Rooms start from teeny tiny (“Snug”) to reasonable (“Roomy”) with just the bare essentials, but attractively done. A small desk with tea station, clothing rail, mirror and a chair to rest those Westfield shopping bags on – what more could you need? Design is pretty with touches of dusky Millennial pink, terrazzo-speckled surfaces and embroidered fabric headboards in an eye-catching, curvaceous shape. Windows look out to the green below and nearby shops and bus routes. Bathrooms have well-pressured power showers and full-size Blank toiletries – extra points for being recyclable and topped up by housekeeping staff, as well as made in the UK. Families should note that cribs and cots for under 12s can be provided for free in Roomy and Cosy Up rooms.

Food and drink

This is one of the main attractions at The Hoxton Shepherd’s Bush: its lobby restaurant, Chet’s, is the area’s new kid on the block. Described as an Americana diner meets Thai restaurant, the Pop-Art-feel branding and appealing menus go way beyond the average hotel fare. Think long, boozy brunches of French toast with Thai tea butter and palm syrup, or papaya salad with fresh roti flatbreads dipped in curry sauce. It’s fun and constantly humming with a sociable clientele – though breakfast isn’t included in most room rates, it’s worth stopping here to try their spin on avocado toast or chicken and waffles. The slatted-wood bar, with its dusky rose stools, is more of a romantic affair: try a lychee martini to match the surroundings, or settle in for a nightcap after heading out on the town.

Public areas

The lobby here is part Thai-American diner, part cocktail bar and part co-working hangout: it all just flows into one boutique-feel space. Glossy plants, lashings of gold and pink and luminous globe lighting keep things glam, but the service and atmosphere is entirely unpretentious – a hard balance to strike. Reception staff are amply available and brilliantly welcoming, but other than that public spaces are at a minimum – all part of the hotel’s ethos of providing chic, affordable rooms without excessive frills. A sweet lobby shop stocks local products and eco-friendly bits such as refillable bottles and there’s a courtyard terrace for summer drinks.

Nuts and bolts

Room count: 237.

Freebies: Just tea and coffee bags along with a nice substantial mug and kettle.

Wifi: Free.

Extra charges: None, though you can pay £15 extra (per person) for breakfast with your room, or £5 for a breakfast bag that will appear on your door in the morning – containing yoghurt and granola, orange juice and a banana.

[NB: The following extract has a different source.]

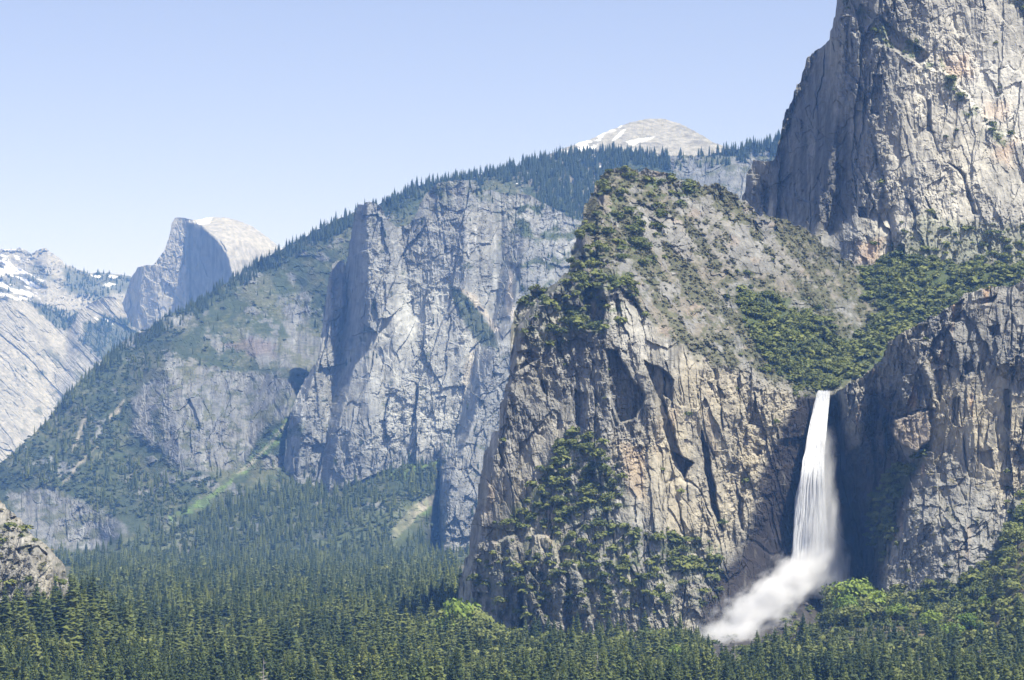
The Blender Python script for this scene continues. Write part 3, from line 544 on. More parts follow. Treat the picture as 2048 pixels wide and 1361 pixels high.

Disability access: There are accessible rooms in every category.

Pet policy: The Hoxton is pet friendly, but you must register that you’re bringing a dog and they’re restricted to certain rooms and areas.

Bottom line

Best thing: The decor. The mix of midcentury modern touches and Wes Anderson pinks, golds and polished woods will tick boxes for interiors fans, at a great price.

Worst thing: There’s no spinning Shepherd’s Bush as the new Hoxton (the original location for this hotel brand) – but hopefully cooler things will follow this opening.

Perfect for: Urban types who already know and love London, and want to see a different side of it.

Not right for: Ultra-high-net-worth folks: the no-frills rooms and modest neighbourhood won’t cut it.